An unfulfilled vocation drains the color from a man’s entire existence.



Even though people might have inner yearnings about what they really want to do or become, often they sever themselves from their daydreams and from their creative desires – from their own potentials. Their yearning-to-be-selves might have become almost snuffed out, smothered by the voices of criticism and the expectations of others. Critical, disparaging voices can render children – or adults – barely able to inhale their own selfhood. A fear of failure often arises from judgmental intrusion which can inhibit the explorations of creative yearnings:

“Fear of failure is often related to the critical voices in your head – your own, harsh voice of judgment or the voices of others who always find reasons to criticize – whatever you do. When facing the possibility of failure, it is often a good idea to imagine the worst scenario, such as execution. Are you really going to be executed for your mistakes?”  (HAVE YOU EVER HAD A HUNCH? The Importance of Creative Thinking)

Recently, I interviewed master printmaker Maurice Kahn in his studio in Jerusalem (see his featured print above). From the time Maurice was a child, he knew just what he wanted to be: an artist and printmaker. The expectations of others or a fear of failure did not hold him back from doing just what he had always yearned to do. Here is an excerpt from the much longer interview of him:

Ellen: You mastered so many forms of art, Maurice, yet printmaking became increasingly your passion and your domain. What drew you to printmaking?

Maurice: I was born with printing in my blood. I cannot for the life of me, remember English, arithmetic or history lessons at primary school but art classes, yes. Cutting a potato in half, then printing an irregular, oval shape over and over again was sheer heaven, even more so when I applied a second color and over-stamped it upon the first. I discovered that a yellow potato oval printed half upon a blue one, resulted in a green shape, a blue and yellow one.

Ellen: How old were you when you first experimented with printmaking?

Maurice: I was hooked at the age of five or six. I cannot remember any gift I received during the first decade of my life except for a box of rubber letters that had to be inserted into a frame of sorts then pressed onto an ink pad and in turn printed on paper. My name, mirror image Leonardo da Vinci style, printed MAURICE KAHN. I think I printed my name so often that the letters eventually wore out.  (READ THE FULL INTERVIEW)

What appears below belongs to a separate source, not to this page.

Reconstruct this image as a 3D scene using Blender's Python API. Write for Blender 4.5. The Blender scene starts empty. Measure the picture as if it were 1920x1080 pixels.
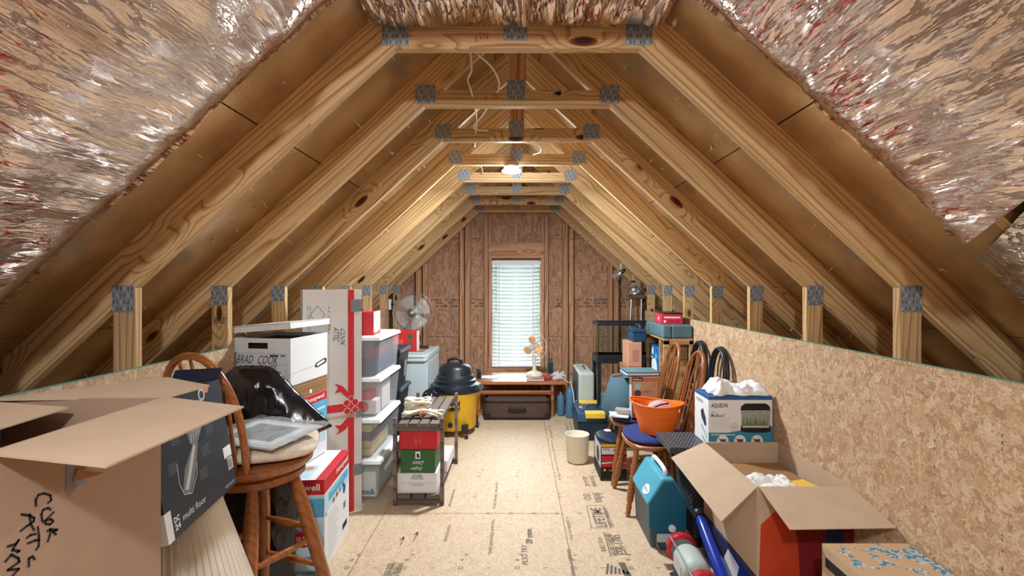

The seeds of creativity were there in Maurice when he was a child. So was his barely containable curiosity and the need to explore the possibilities of his art. To this day, that ability to combine and adult perspective with a child-like vision remains evident as he draws, paints and creates. From his studio on a hill, he not only has a view of the vast valley in the distance, but also of the vast creative possibilities that reside within him.